Personally my older sister taught me the principles of multiplication and division a couple of years before I encountered them in elementary school. So I had already started to think of it as like... A nested adding function. And also using the algebraic properties (communicative, distributive, associative... I'm probably forgetting some of their names) helped me to understand the numbers and their relationships. So memorizing that 10x means you move the decimal place, but then extrapolating that so that n x 5 = n x 10/2 , which is often easier. Or that n x 9 = (n x 10) - n. So memorizing not the results, but the process.

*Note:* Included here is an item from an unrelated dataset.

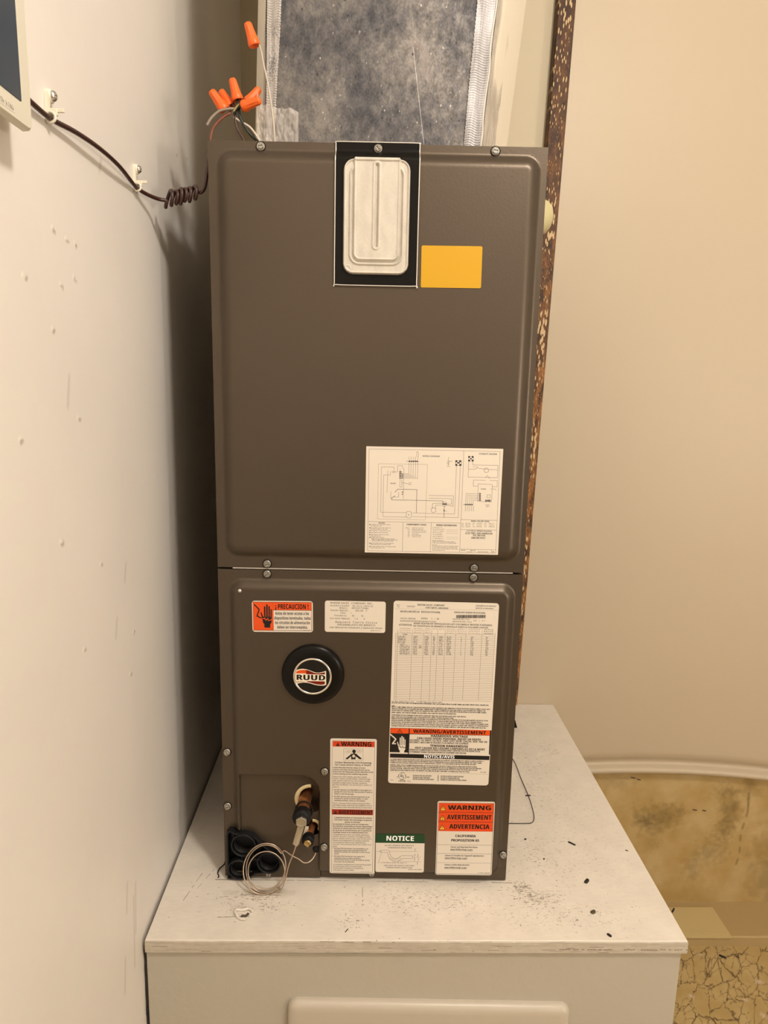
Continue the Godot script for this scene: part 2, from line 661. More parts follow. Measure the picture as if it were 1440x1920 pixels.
# ------------------------------------------------------------------ room
func build_room() -> void:
	# left wall: white paint with nail holes and scuffs
	var wz0 := -0.9
	var wz1 := 2.65
	var im := Image.create_empty(1780, 1300, false, Image.FORMAT_RGBA8)
	var base := lin(0.77, 0.73, 0.675)
	im.fill(base)
	var n := noise(5, 0.006)
	for y in range(0, 1300):
		for x in range(0, 1780):
			im.set_pixel(x, y, base * (1.0 + 0.018 * n.get_noise_2d(x, y)))
	var dark := lin(0.2, 0.15, 0.1)
	var wp := func(y: float, z: float) -> Vector2: return Vector2((z - wz0) * 500.0, (CEIL_Y - y) * 500.0)
	for s in [[0.903, 0.275], [0.899, 0.245], [0.898, 0.2235], [0.850, 0.341], [0.852, 0.2645], [0.864, 0.231], [1.121, -0.252], [1.108, -0.19], [0.708, 0.367], [0.808, 0.289], [0.72, 0.24], [0.55, 0.2], [0.47, 0.26], [0.60, 0.30], [0.38, 0.12], [0.43, 0.1]]:
		var p: Vector2 = wp.call(s[0], s[1])
		for i in range(2):
			stroke(im, p.x + rng.randf_range(-1.5, 1.5), p.y + rng.randf_range(-1, 1), p.x + rng.randf_range(-2, 2), p.y + rng.randf_range(-1, 1), rng.randf_range(0.8, 1.4), dark, 0.45)
		stroke(im, p.x + 2, p.y - 2, p.x + 3, p.y - 1, 1.2, Color(1, 0.97, 0.92), 0.7)
	for s in [[0.09, 0.17, 0.05], [0.05, 0.14, 0.09], [0.02, 0.15, 0.13], [-0.01, 0.19, 0.06], [0.75, 0.26, 0.04], [0.52, 0.12, 0.03], [0.46, 0.16, 0.03], [1.0, 0.14, 0.02]]:
		var p: Vector2 = wp.call(s[0], s[1])
		stroke(im, p.x, p.y - 200.0 * s[2], p.x + 4, p.y + 200.0 * s[2], 3.0, dark, 0.07)
	var wm := textured(im, 0.42)
	wm.texture_repeat = false
	var m := Mesher.new()
	m.uvf = func(p: Vector3) -> Vector2: return Vector2((p.z - wz0) / (wz1 - wz0), (CEIL_Y - p.y) / (CEIL_Y - FLOOR_Y))
	m.box(Vector3(WALL_X - 0.05, (CEIL_Y + FLOOR_Y) / 2.0, (wz0 + wz1) / 2.0), Vector3(0.1, CEIL_Y - FLOOR_Y, wz1 - wz0))
	struct("wall_left", m.done(), wm)

	# deeper wall behind the duct
	m = Mesher.new()
	m.box(Vector3(0.0, (CEIL_Y + FLOOR_Y) / 2.0, -0.05), Vector3(0.80, CEIL_Y - FLOOR_Y, 0.1))
	var alcove := struct("wall_alcove", m.done(), mat(lin(0.66, 0.58, 0.42), 0.6))
	alcove.transform = Transform3D(Basis(Vector3.UP, -0.2), Vector3(0.03, 0.0, -0.71))

	# cream panel on the right, with the bowed lip along its bottom
	var arc := func(x: float) -> float: return -0.1443 - 0.18 * (x - 0.72) * (x - 0.72) + (0.6 * (x - 1.0) * (x - 1.0) * 0.1 if x > 1.0 else 0.0)
	var prof := [Vector2(0.0, 9.0), Vector2(0.0, 0.9), Vector2(0.0, 0.3), Vector2(0.0, 0.02), Vector2(-0.001, 0.004), Vector2(-0.006, -0.002), Vector2(-0.012, -0.011), Vector2(-0.013, -0.018), Vector2(-0.009, -0.0215), Vector2(0.001, -0.024), Vector2(0.005, -0.029), Vector2(0.0055, -0.034), Vector2(0.003, -0.039), Vector2(-0.004, -0.042), Vector2(-0.018, -0.043), Vector2(-0.03, -0.044)]
	var cols := []
	for i in range(41):
		var f := i / 40.0
		var c := PackedVector3Array()
		for p in prof:
			var y: float = CEIL_Y if p.y > 5.0 else arc.call(lerpf(0.372, 2.3, f)) + p.y
			# the left edge of the panel leans a little
			var xl := 0.372 + 0.024 * clampf((y - 0.33) / 1.2, -0.5, 1.2)
			c.append(Vector3(lerpf(xl, 2.3, f), y, BACK_Z + p.x))
		cols.append(c)
	m = Mesher.new()
	for i in range(40):
		for j in range(prof.size() - 1):
			m.quad(cols[i][j + 1], cols[i + 1][j + 1], cols[i + 1][j], cols[i][j], 0)
	for j in range(prof.size() - 1):   # the left end, and a back
		m.quad(cols[0][j] + Vector3(0, 0, -0.1), cols[0][j + 1] + Vector3(0, 0, -0.1), cols[0][j + 1], cols[0][j])
	m.quad(Vector3(2.3, -0.2, BACK_Z - 0.1), Vector3(0.34, -0.2, BACK_Z - 0.1), Vector3(0.41, CEIL_Y, BACK_Z - 0.1), Vector3(2.3, CEIL_Y, BACK_Z - 0.1))
	var pm := mat(lin(0.535, 0.45, 0.325), 0.45)
	relief(pm, 0.01, 0.05, 1.2, 9)
	struct("wall_back", m.done(), pm)

	# stained strip of wall below the lip
	var si := Image.create_empty(1100, 420, false, Image.FORMAT_RGBA8)
	var ochre := lin(0.40, 0.285, 0.115)
	var sn := noise(21, 0.008)
	var sn2 := noise(22, 0.03)
	for y in range(420):
		for x in range(1100):
			var t := clampf(0.5 + 0.9 * sn.get_noise_2d(x, y) + 0.15 * sn2.get_noise_2d(x, y), 0.0, 1.0)
			si.set_pixel(x, y, lin(0.42, 0.285, 0.10).lerp(lin(0.52, 0.39, 0.19), t))
	var sp := func(x: float, y: float) -> Vector2: return Vector2((x - 0.42) * 1000.0, (-0.17 - y) * 1000.0)
	var olive := lin(0.12, 0.082, 0.025)
	for s in [[0.757, -0.327, 60, 45, 0.75], [0.735, -0.335, 26, 20, 0.6], [0.80, -0.31, 45, 30, 0.4], [0.955, -0.302, 30, 60, 0.8], [0.94, -0.36, 32, 34, 0.55], [0.93, -0.25, 30, 30, 0.35], [0.915, -0.42, 45, 42, 0.45], [0.87, -0.47, 28, 50, 0.4], [1.08, -0.50, 70, 90, 0.5], [1.07, -0.40, 60, 60, 0.3], [0.66, -0.50, 120, 40, 0.25], [0.64, -0.22, 50, 30, 0.25], [1.0, -0.22, 26, 60, 0.5], [0.76, -0.40, 22, 18, 0.3], [0.70, -0.42, 20, 12, 0.3]]:
		var p: Vector2 = sp.call(s[0], s[1])
		soft(si, p.x, p.y, s[2] * 1.15, s[3] * 1.15, olive, s[4] * 0.62, int(s[2] * 7 + s[3]), 0.7)
	var pale := lin(0.5, 0.4, 0.22)
	for loop in [[0.935, -0.46, 0.052, 0.075, 0.0, 3.3]]:
		var last := Vector2.ZERO
		for i in range(40):
			var a: float = loop[4] + (loop[5] - loop[4]) * i / 39.0
			var p: Vector2 = sp.call(loop[0] + loop[2] * cos(a), loop[1] - loop[3] * sin(a))
			if i > 0:
				stroke(si, last.x, last.y, p.x, p.y, 4.0, pale if loop[0] > 0.9 else olive, 0.22 * (0.5 + 0.5 * sin(i * 1.3)))
			last = p
	var e0: Vector2 = sp.call(0.987, -0.46)
	var e1: Vector2 = sp.call(1.0, -0.25)
	for i in range(12):
		if i % 2 == 0 or i > 8:
			var ea := e0.lerp(e1, i / 12.0) + Vector2(3.0 * sin(i * 0.9), 0)
			var eb := e0.lerp(e1, (i + 1) / 12.0) + Vector2(3.0 * sin(i * 0.9 + 0.9), 0)
			stroke(si, ea.x, ea.y, eb.x, eb.y, 7.0, olive, 0.07)
	for s in [[0.69, -0.21, 5], [0.705, -0.215, 4], [0.86, -0.30, 5], [0.885, -0.302, 4], [0.60, -0.285, 5], [0.615, -0.283, 4]]:
		var p: Vector2 = sp.call(s[0], s[1])
		stroke(si, p.x - s[2], p.y, p.x + s[2], p.y + 2, 3.0, lin(0.05, 0.03, 0.02), 0.8)
	var sm := textured(si, 0.55)
	sm.texture_repeat = false
	m = Mesher.new()
	m.uvf = func(p: Vector3) -> Vector2: return Vector2((p.x - 0.42) / 1.1, (-0.17 - p.y) / 0.42)
	m.box(Vector3(1.3, -0.385, -0.695), Vector3(2.0, 0.43, 0.1))
	struct("wall_lower", m.done(), sm)

	# low step along the wall
	m = Mesher.new()
	m.loft([Mesher.rr(1.3, (-0.572 + FLOOR_Y) / 2.0, 2.0, -0.572 - FLOOR_Y, 0.001, 1, -0.72), Mesher.rr(1.3, (-0.572 + FLOOR_Y) / 2.0, 2.0, -0.572 - FLOOR_Y, 0.001, 1, -0.528), Mesher.rr(1.3, (-0.575 + FLOOR_Y) / 2.0, 1.994, -0.575 - FLOOR_Y, 0.001, 1, -0.525)], true, true, -1)
	var stm := mat(lin(0.43, 0.31, 0.14), 0.6)
	relief(stm, 0.02, 0.05, 2.0, 5)
	struct("trim_1", m.done(), stm)

	# rusty strip at the panel's left edge
	var ri := Image.create_empty(64, 2048, false, Image.FORMAT_RGBA8)
	var rh := Image.create_empty(64, 2048, false, Image.FORMAT_RGBA8)
	var rn := noise(31, 0.02)
	var rn2 := noise(32, 0.14)
	var rn3 := noise(33, 0.005)
	var spk := FastNoiseLite.new()
	spk.noise_type = FastNoiseLite.TYPE_CELLULAR
	spk.cellular_return_type = FastNoiseLite.RETURN_DISTANCE
	spk.fractal_type = FastNoiseLite.FRACTAL_NONE
	spk.frequency = 0.075
	for y in range(2048):
		var low := clampf((y - 300) / 700.0, 0.0, 1.0)
		for x in range(64):
			var a := clampf(0.5 + 0.8 * rn.get_noise_2d(x * 1.5, y) + 0.4 * rn2.get_noise_2d(x, y), 0.0, 1.0)
			var c := lin(0.035, 0.014, 0.006).lerp(lin(0.36, 0.15, 0.035), clampf(a * (0.35 + 0.85 * low), 0.0, 1.0))
			var d := spk.get_noise_2d(x * 1.3, y)
			var chip := clampf((-0.76 + 0.05 * low - d + 0.34 * rn3.get_noise_2d(x + 90, y * 1.5)) * 14.0, 0.0, 1.0)
			if x > 54:
				chip = 0.0
			c = c.lerp(lin(0.62, 0.46, 0.26), chip)
			ri.set_pixel(x, y, c)
			rh.set_pixel(x, y, Color.WHITE * clampf(0.35 + 0.5 * chip + 0.3 * rn2.get_noise_2d(x, y), 0.0, 1.0))
	var rm := textured(ri, 0.6)
	rm.heightmap_enabled = true
	rm.heightmap_texture = ImageTexture.create_from_image(rh)
	rm.heightmap_scale = 0.25
	m = Mesher.new()
	m.uvf = func(p: Vector3) -> Vector2: return Vector2(p.x / 0.037 + 0.5, 0.5 - p.y / 2.8)
	var rl := []
	for z in [-0.06, -0.003, 0.0]:
		var w := 0.037 if z < -0.001 else 0.033
		rl.append(Mesher.rr(0.0, 0.0, w, 2.7, 0.002, 2, z))
	m.loft(rl, true, true, -1)
	m.loft([Mesher.rr(-0.0165, 0.0, 0.004, 2.7, 0.0005, 1, -0.145), Mesher.rr(-0.0165, 0.0, 0.004, 2.7, 0.0005, 1, -0.06)], true, true, -1)
	var strip := struct("trim_2", m.done(), rm)
	strip.transform = Transform3D(Basis(Vector3(0, 0, 1), -0.0205), Vector3(0.3655, 0.6, BACK_Z + 0.008))

	# floor: cracked, yellowed sheet flooring
	var fi := Image.create_empty(1400, 1000, false, Image.FORMAT_RGBA8)
	var cell := FastNoiseLite.new()
	cell.noise_type = FastNoiseLite.TYPE_CELLULAR
	cell.cellular_return_type = FastNoiseLite.RETURN_DISTANCE2_SUB
	cell.cellular_jitter = 1.1
	cell.fractal_type = FastNoiseLite.FRACTAL_NONE
	cell.frequency = 0.027
	cell.domain_warp_enabled = true
	cell.domain_warp_amplitude = 26.0
	cell.domain_warp_frequency = 0.012
	var cell2: FastNoiseLite = cell.duplicate()
	cell2.seed = 88
	cell2.frequency = 0.05
	var fn := noise(41, 0.012)
	var fh := Image.create_empty(1400, 1000, false, Image.FORMAT_L8)
	for y in range(1000):
		for x in range(1400):
			var u := x * 0.95 + y * 0.75
			var v := (y * 0.75 - x * 0.65) * 0.55
			var d := cell.get_noise_2d(u, v) + 1.0
			var d2 := cell2.get_noise_2d(u, v) + 1.0
			var tone := fn.get_noise_2d(x, y)
			var c := lin(0.44, 0.315, 0.125).lerp(lin(0.52, 0.39, 0.18), clampf(0.5 + tone, 0.0, 1.0))
			var crack := clampf(1.0 - d / 0.045, 0.0, 1.0)
			if tone > -0.05:
				crack = maxf(crack, 0.7 * clampf(1.0 - d2 / 0.06, 0.0, 1.0))
			fi.set_pixel(x, y, c.lerp(lin(0.06, 0.03, 0.012), crack * 0.85))
			fh.set_pixel(x, y, Color.WHITE * (1.0 - crack))
	var fp := func(x: float, z: float) -> Vector2: return Vector2((x - 0.40) * 1000.0, (z + 0.62) * 1000.0)
	for s in [[0.835, -0.50, 12, 5], [0.76, -0.38, 9, 9], [0.94, -0.42, 14, 9], [0.88, -0.37, 10, 6], [0.90, -0.33, 9, 12]]:
		var p: Vector2 = fp.call(s[0], s[1])
		soft(fi, p.x, p.y, s[2], s[3], lin(0.60, 0.47, 0.34), 1.3, int(s[2] * 3), 0.5)
	var fm := textured(fi, 0.5)
	fm.heightmap_enabled = true
	fm.heightmap_texture = ImageTexture.create_from_image(fh)
	fm.heightmap_scale = 0.12
	m = Mesher.new()
	m.uvf = func(p: Vector3) -> Vector2: return Vector2((p.x - 0.40) / 1.4, (p.z + 0.62) / 1.0)
	m.box(Vector3(1.0, FLOOR_Y - 0.05, 0.9), Vector3(2.9, 0.1, 3.7))
	struct("floor", m.done(), fm)

	m = Mesher.new()
	m.box(Vector3(1.0, CEIL_Y + 0.05, 0.9), Vector3(2.9, 0.1, 3.7))
	struct("ceiling", m.done(), M.white_wall)
	m = Mesher.new()
	m.box(Vector3(2.35, (CEIL_Y + FLOOR_Y) / 2.0, 0.9), Vector3(0.1, CEIL_Y - FLOOR_Y, 3.7))
	struct("wall_right", m.done(), M.white_wall)
	m = Mesher.new()
	m.box(Vector3(1.0, (CEIL_Y + 0.35) / 2.0, 2.65), Vector3(2.9, CEIL_Y - 0.35, 0.1))
	struct("wall_front", m.done(), M.white_wall)
	m = Mesher.new()
	m.box(Vector3(1.0, (0.35 + FLOOR_Y) / 2.0, 2.64), Vector3(2.9, 0.35 - FLOOR_Y, 0.12))
	struct("wall_front", m.done(), mat(lin(0.05, 0.035, 0.022), 0.6))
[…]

So when I got to 2nd grade and they started teaching multiplication tables my experience was different from my peers. They would hand out sheets of multiplication problems for the class to do quietly, and at first I was about average: faster than the kids who weren't trying, but slower than the ones who had begun to memorize the table. But I was less prone to the errors that other kids would make: mixing up 6's and 9's or 1's and 7's because they look similar, for example. And I quickly got faster than them, especially when we expanded beyond aingle-digit tables. It also helped me in the process of learning division: when we on from just leaving remainders as an R# to actually writing out decimals or using fractions. My peers would get tripped up trying to divide a number that did not fit nearly into the tables they had memorized. Then they introduced exponents, which a lot of people struggled with but for me was the next logical step to take (although my sister probably showed them to me earlier too).

And even today I totally break out the calculator app or even spreadsheet app on my phone. Not for help with the algebra, but to make a record and make sure that I'm including everything I need to. If I were in the grocery store trying to predict what my end cost will be at checkout, it's much more likely I would get it wrong from missing an item, missing a promotion, or not knowing enough about sales tax eligibility than from any algebraic mistake.